Тихомиров был вполне солидарен с Катковым, проводя различие между самодержавной властью монарха и правительством, или, как он называл, передаточными, служебными органами. Верховная власть не входит в прямое заведывание "всеми мелочными и несущественными делами управления"; это дело правительства. Ее задача - только "контроль и направление" правительственной политики. Причем контроль можно производить не обязательно прямо, а с помощью самих подданных, предоставя им право апелляции к верховной власти и обсуждения действий правительства в печати, на собраниях и т.д. Особенно эффективной представлялась Тихомирову "система организации служебной власти на разнородных основах, т.е. создание общественного управления рядом с бюрократическим"; в этом случае включался механизм взаимной проверки и критики. Сюда же он причислял специальные органы контроля, наподобие созданного Николаем I корпуса жандармов. Без всестороннего контроля, полагал Тихомиров, "служебные учреждения передаточной власти могут вполне искажать все намерения и волю верховной власти", и даже более того - "доходить до полной узурпации, когда передаточная власть получает характер представительной". Это означало бы упразднение монархии. Между тем, закон политического развития, как его понимал Тихомиров, гласил: "Прогрессивная эволюция ведет к усилению и расцвету монархии. Регрессивная - к уничтожению ее и переходу государства к другим формам верховной власти, т.е. к аристократии и демократии". Непосредственной иллюстрацией этого закона Тихомирову представлялась русская государственность.
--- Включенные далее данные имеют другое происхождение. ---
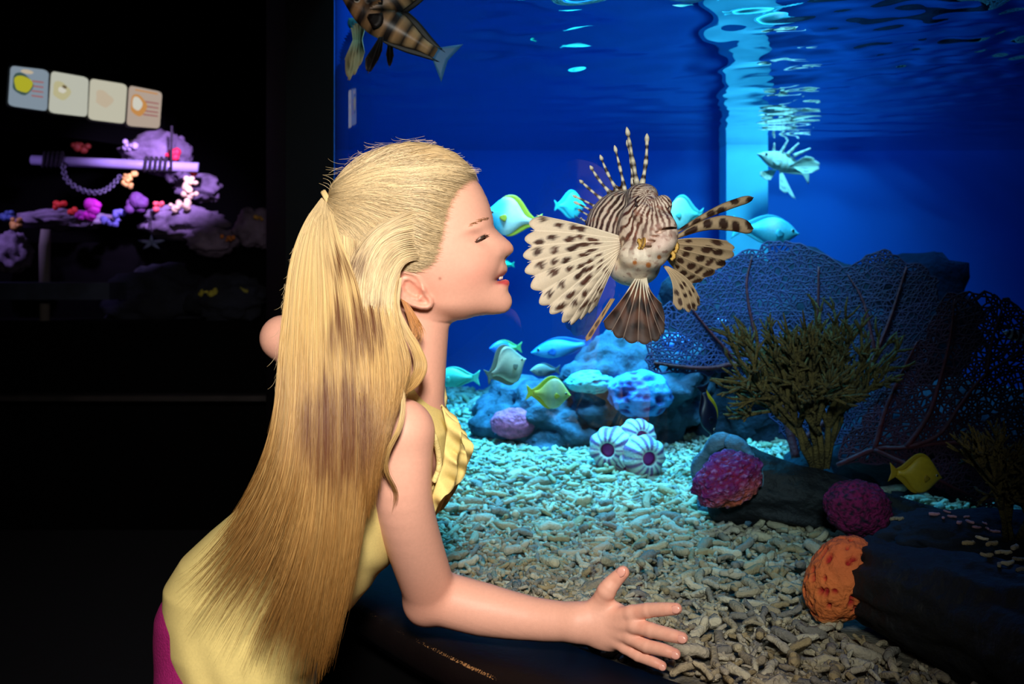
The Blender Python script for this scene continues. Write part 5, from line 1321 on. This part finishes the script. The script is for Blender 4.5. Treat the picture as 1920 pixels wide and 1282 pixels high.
fish('unicornfish', 1056, 652, 2.85, 122, -1, 'slim', lambda s, t: mixc((110, 190, 210), (50, 120, 190), .5+.5*t), 'long pale blue fish passing under the lionfish in the distance', pitch=-.15)
fish('damselfish', 1022, 694, 2.6, 58, -1, 'oval', lambda s, t: mixc((150, 130, 110), (90, 90, 90), s), 'brownish fish beside the striped surgeonfish above the boulder', yaw=.2)
def bf(s, t): k = 1/(1+math.exp(-(s-.42)*26)); return lc((70, 190, 215))*(1-k)+lc((240, 236, 220))*k
fish('butterflyfish', 962, 409, 2.30, 108, -1, 'tang', bf, 'blue and white butterflyfish between the nose of the child and the lionfish', yaw=.15, pitch=.18, cf=lambda k, u, v: lc((232, 206, 60)))
fish('chromis', 1068, 386, 2.75, 62, 1, 'disc', lambda s, t: lc((90, 225, 215)), 'small round teal fish just above the spread fin of the lionfish', yaw=.2)
fish('chromis', 1284, 402, 2.55, 76, -1, 'disc', lambda s, t: mixc((230, 240, 210), (100, 215, 200), s), 'pale fish half hidden behind the lionfish head', yaw=.1)
fish('parrotfish', 1436, 432, 2.65, 128, 1, 'oval', lambda s, t: mixc((110, 225, 230), (240, 250, 240), math.exp(-((s-.5)/.12)**2-((t-.5)/.5)**2)), 'cyan fish beyond the separate fin rays of the lionfish', yaw=.1, pitch=-.1)
fish('chromis', 948, 496, 2.9, 34, -1, 'oval', lambda s, t: lc((70, 200, 150)), 'tiny green fish by the mouth of the child', yaw=.3)
def band(s, t): return lc((240, 230, 230)) if (s*5) % 1 < .5 else lc((60, 24, 40))
fish('hawkfish', 1912, 632, 1.62, 74, -1, 'slim', band, 'white and dark banded fish leaving the picture before the maroon sea fan', pitch=.3, yaw=.2)
fish('chromis', 1120, 668, 3.0, 40, 1, 'oval', lambda s, t: lc((90, 200, 220)), 'faint pale blue fish beyond the teal coral head', yaw=.2)
# two more lionfish
def lionfish_far(px, py, Y, Lpx, heading, c0, c1, label, spines, fans, pitch, yaw, nb=9, tailc=None):
    def cb(s, t): k = (.5+.5*math.tanh(4*math.sin(s*nb*2*PI)))*min(1, .25+s*1.1); return lc(c0)*(1-k)+lc(c1)*k
    r = fish('lionfish', px, py, Y, Lpx, heading, 'slim', cb, label, pitch=pitch, yaw=yaw, cf=lambda k, u, v: tailc if (tailc is not None and k == 'tail') else lc(c0))
    for a, b in spines:
        a, b = W(a[0], a[1], Y), W(b[0], b[1], Y-.02); b_ = MB(); t = np.linspace(0, 1, 10); V_, F_ = tube(a[None]*(1-t[:, None])+b[None]*t[:, None], np.linspace(.004, .0015, 10)*Y/1.9, 6)
        obj('dorsal_spine', np.array(V_), F_, M_ray, r, np.array([lc(c0) if (i//6) % 3 else lc(c1) for i in range(len(V_))]))
    for nm, a, tps, col, yy in fans:
        fan(nm, r, [(W(a[0]+2*i, a[1], Y+yy), W(x, y, Y+yy-.03), (0, 0, 0)) for i, (x, y) in enumerate(tps)], M_fin, scallop=-.12, nu=5, nv=10, base=lc(col), spots=spot_rows(len(tps)-1, (.8, .5), int(px), lc(col)*.45, .3, .08), ray_r=.0014)
    return r
lionfish_far(1472, 308, 3.40, 118, -1, (246, 236, 214), (214, 190, 160), 'white lionfish just under the water surface by the cyan pillar',
   [((1462,290),(1478,262)), ((1476,290),(1498,268)), ((1488,292),(1520,278)), ((1450,292),(1452,268))],
   [('pectoral_fin', (1478,312), [(1512,292),(1530,300),(1537,312),(1528,322),(1508,326)], (248, 236, 208), -.03), ('pelvic_fin', (1462,322), [(1462,356),(1478,362),(1492,374)], (236, 230, 210), 0), ('pectoral_fin', (1452,318), [(1424,322),(1430,334),(1444,338)], (240, 226, 196), .02)], .3, .25)
lionfish_far(746, 58, 1.68, 240, -1, (30, 22, 20), (190, 146, 100), 'dark lionfish hanging at the water surface with striped tail, near the window edge',
   [((720,20),(700,-30)), ((735,15),(728,-40)), ((750,15),(755,-40))],
   [('pectoral_fin', (668,62), [(646,112),(652,150),(661,142),(672,128),(684,100)], (214, 196, 150), .20), ('pelvic_fin', (712,70), [(684,112),(690,138),(706,118),(716,96)], (26, 20, 20), -.02),
    ('pelvic_fin', (730,72), [(724,104),(730,127),(738,106)], (28, 20, 20), .03), ('pectoral_fin', (690,36), [(652,34),(656,56),(676,62)], (60, 150, 160), .18)], .52, .1, 7, lc((70, 130, 180)))
# ================================================================== THE EXHIBIT ACROSS THE ROOM
def emit_mat(name, c, s, nscale=0, namt=0.):
    m = bpy.data.materials.new(name); m.use_nodes = True; nt = m.node_tree; nt.nodes.clear(); N, L = nt.nodes.new, nt.links.new
    o = N('ShaderNodeOutputMaterial'); e = N('ShaderNodeEmission'); e.inputs[0].default_value = c; e.inputs[1].default_value = s; L(e.outputs[0], o.inputs[0]); return m
M_lite = [emit_mat('backlit panel print', rgb(*c), .76) for c in ((142, 158, 172), (205, 206, 190), (212, 208, 186), (196, 176, 160))]
M_frame = mat('black panel frame', rgb(8, 8, 9), .6)
PN = [((20,123),(87,131),(84,207),(15,197)), ((96,133),(163,145),(160,218),(91,210)), ((169,147),(236,158),(231,231),(165,223)), ((242,160),(302,172),(297,240),(237,235))]
YP = lambda px: 4.75+(px-20)*.0030
def rrect(c4, k=5, r=.10):
    A, B, C_, D = [np.array(p, float) for p in c4]; f = lambda u, v: (A*(1-u)+B*u)*(1-v)+(D*(1-u)+C_*u)*v; out = []
    for cu, cv, a0 in ((r, r, PI), (1-r, r, 1.5*PI), (1-r, 1-r, 0), (r, 1-r, .5*PI)):
        for i in range(k): a = a0+i/(k-1)*PI/2; out.append(f(cu+r*math.cos(a), cv+r*math.sin(a)))
    return out, f
def plate(pts, dy0, dy1):
    n = len(pts); V = [W(a, b, YP(a)+dy0) for a, b in pts]+[W(a, b, YP(a)+dy0)+np.array((0, dy1-dy0, 0)) for a, b in pts]
    return V, [tuple(range(n))[::-1], tuple(range(n, 2*n))]+[(i, (i+1) % n, n+(i+1) % n, n+i) for i in range(n)]
LBL = ['backlit panel showing a yellow-green fish', 'pale backlit panel showing a coiled white animal', 'nearly blank pale backlit panel with a faint animal', 'backlit panel showing an orange and white animal']
M_pic = {k: emit_mat('print '+k, rgb(*c), .68) for k, c in dict(yellow=(200, 196, 50), dark=(70, 96, 90), cream=(214, 206, 160), red=(180, 110, 110), orange=(226, 160, 90), white=(240, 236, 220), sand=(180, 170, 150), brown=(120, 104, 76), pale=(222, 204, 176)).items()}
for i, c4 in enumerate(PN):
    pts, f = rrect(c4); c = W(*(np.mean(np.array(c4), 0)), YP(c4[0][0])); root = empty('light_panel', tuple(c), LBL[i], 'sign', 'backlit identification panels')
    V, F = plate(pts, 0, .03); obj('print', V, F, M_lite[i], root, smooth=False)
    fp, _ = rrect([f(-.06, -.06), f(1.06, -.06), f(1.06, 1.06), f(-.06, 1.06)]); V, F = plate(fp, .012, .08); obj('case', V, F, M_frame, root, smooth=False)
    lay = [0.]
    def blob(nm, cu, cv, ru, rv, m, lob=0, ph=0.):
        q = [f(cu+ru*(1+lob*math.cos(3*t+ph))*math.cos(t), cv+rv*(1+lob*math.sin(2*t+ph))*math.sin(t)) for t in np.linspace(0, 2*PI, 28, endpoint=False)]; lay[0] += .004; V, F = plate(q, -lay[0], 0); obj(nm, V, F, M_pic[m], root, smooth=False)
    def bars(u0, u1, vs, m='red'):
        for v in vs: V, F = plate([f(u0, v), f(u1, v), f(u1, v+.035), f(u0, v+.035)], -.003, 0); obj('caption_line', V, F, M_pic[m], root, smooth=False)
    if i == 0: blob('fish_picture', .34, .42, .28, .27, 'dark', .12); blob('fish_picture', .36, .42, .24, .22, 'yellow', .12, 1); bars(.62, .93, (.30, .42, .54, .66)); blob('cloud_picture', .45, .1, .16, .05, 'pale')
    if i == 1: blob('animal_picture', .3, .44, .24, .22, 'cream', .15); blob('animal_picture', .32, .42, .10, .07, 'white', .1); blob('eye_picture', .38, .33, .05, .04, 'brown')
    if i == 2: blob('animal_picture', .4, .45, .24, .2, 'pale', .2)
    if i == 3: blob('animal_picture', .32, .46, .25, .27, 'orange', .12); blob('animal_picture', .28, .42, .15, .17, 'white', .1); bars(.5, .95, (.32, .44, .56, .66), 'red'); bars(.2, .9, (.06,), 'orange')
# the fascia the panels are fixed to, and the plinth of the scenery
V, F = prism([tuple(W(-40, 0, YP(-40)+.085)[:2]), tuple(W(330, 0, YP(330)+.085)[:2]), tuple(W(330, 0, YP(330)+.15)[:2]), tuple(W(-40, 0, YP(-40)+.15)[:2])], EYE-(262-500)/FPX*5.2, 2.9); struct('wall_exhibit', V, F, M_black)
slab('floor_exhibit', (-3.2, 5.05, 0), (-1.05, 6.3, EYE-(455-500)/FPX*5.1), M_black)
slab('floor_exhibit_low', (-3.0, 4.62, 0), (-1.0, 5.04, EYE-(600-500)/FPX*4.8), M_black)
# scenery behind its window
M_prock = mat('exhibit rock', rgb(120, 104, 130), .9, nscale=8, namt=.6, bump=.9, bscale=22)
def erock(px, py, rx, ry, Y, seed, label, m=None, amp=.3): s = Y/FPX; rock('exhibit_rock', W(px, py, Y), (rx*s, max(rx, ry)*s*.8, ry*s), seed, m or M_prock, 4, amp, 2.2, label)
erock(292, 288, 62, 38, 5.2, 31, 'lit purple rock slab under the last backlit panel'); erock(332, 300, 26, 44, 5.25, 32, 'upright bluish rock behind the red flower by the slab')
erock(345, 418, 74, 34, 5.0, 33, 'purple rock shelf below the cream cluster'); erock(372, 352, 44, 28, 5.2, 34, 'layered purple rock right of the cream cluster'.replace('right of', 'beside'))
erock(398, 452, 50, 26, 4.9, 35, 'dim purple rock with orange growth at its top'); erock(482, 428, 44, 38, 4.9, 36, 'dim brown rock next to the ponytail of the child')
erock(120, 412, 84, 20, 5.0, 37, 'dark rock bed under the magenta flower coral'); erock(24, 472, 34, 40, 4.9, 38, 'purple rock at the picture edge below the gold coral')
erock(430, 560, 70, 46, 4.8, 39, 'black rock carrying the yellow tufts', M_dark); erock(300, 560, 110, 60, 5.0, 40, 'broad black rock low in the exhibit', M_dark)
slab('trim_2', tuple(W(-60, 500, 4.5)[:2])+(EYE-(562-500)/FPX*4.5,), (W(205, 500, 4.5)[0], 4.7, EYE-(530-500)/FPX*4.5), mat('exhibit ledge', rgb(52, 60, 82), .7, nscale=9, namt=.5))
slab('trim_3', tuple(W(-60, 500, 4.4)[:2])+(EYE-(752-500)/FPX*4.4,), (W(560, 500, 4.4)[0], 4.5, EYE-(742-500)/FPX*4.4), mat('exhibit sill', rgb(40, 34, 34), .7, nscale=9, namt=.6))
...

Россия, на его взгляд, изначально обладала "особо благоприятными условиями для выработки монархической верховной власти". Уже в древней Руси обозначилась царская идея. И дело здесь вовсе не в "татарском влиянии", как "обыкновенно у нас говорят". У татар ханская власть была родовая, "с самым неопределенным содержанием... со стороны идеократической". Кроме того, "в смысле законности власти

124

татарская идея понимала лишь то же самое удельное начало, от которого Русь именно освободилась во время татарского ига". Если и можно говорить о татарском влиянии, то в отрицательном смысле - Русь усвоила не ханскую идею власти, а, наоборот, "пораженная бедствием и позором, глубже вдумалась в свою потенциальную идею и осуществила ее", провозгласив и утвердив монархию. Сама идея монархии впервые возникла на Руси еще в языческий период, на почве "внешней политики племен, соединившихся в Русское государство". Затем она была усилена "идеократической поправкой", которую принесло с собой византийское православие. Однако дальнейшее ее развитие "уродовала... недостаточная сознательность нашего политического принципа", т.е., попросту говоря, отсутствие самостоятельной политической теории.

Положение не изменилось и в петербургский период. Поворот России к Западу привел лишь к тому, что истинная монархия трансформировалась в абсолютизм, вызвывший в качестве ответной реакции конституционное движение. Монархический принцип "держался у нас по-прежнему голосом инстинкта, но разумом не объяснялся". Его сохранению способствовала православная вера, "поскольку она жила в сердцах" и "подсказывала каждому не абсолютистскую, а именно самодержавную, царскую идею". Еще более осложнилась ситуация после 1861 г., когда вследствие правительственных реформ "в нации усилился элемент, уже не способный представить себе этического начала в основе политических отношений". Одновременно с этим широкое влияние приобретала разночинная интеллигенция со своим "нигилизмом", "крайним отрицанием всего существующего". Тихомиров видел в ней исключительно разрушительную силу, не способную ни к какому социальному творчеству. Он характеризовал ее такими чертами, как "полуобразованность" и "бессословность". По его мнению, она отличалась "фантазерским состоянием ума" и полным космополитизмом. Этот "отрицательный, космополитический, внеорганический, а потому революционный дух тяжко налег на новую Россию", - с грустью обманутого неофита сокрушался Тихомиров.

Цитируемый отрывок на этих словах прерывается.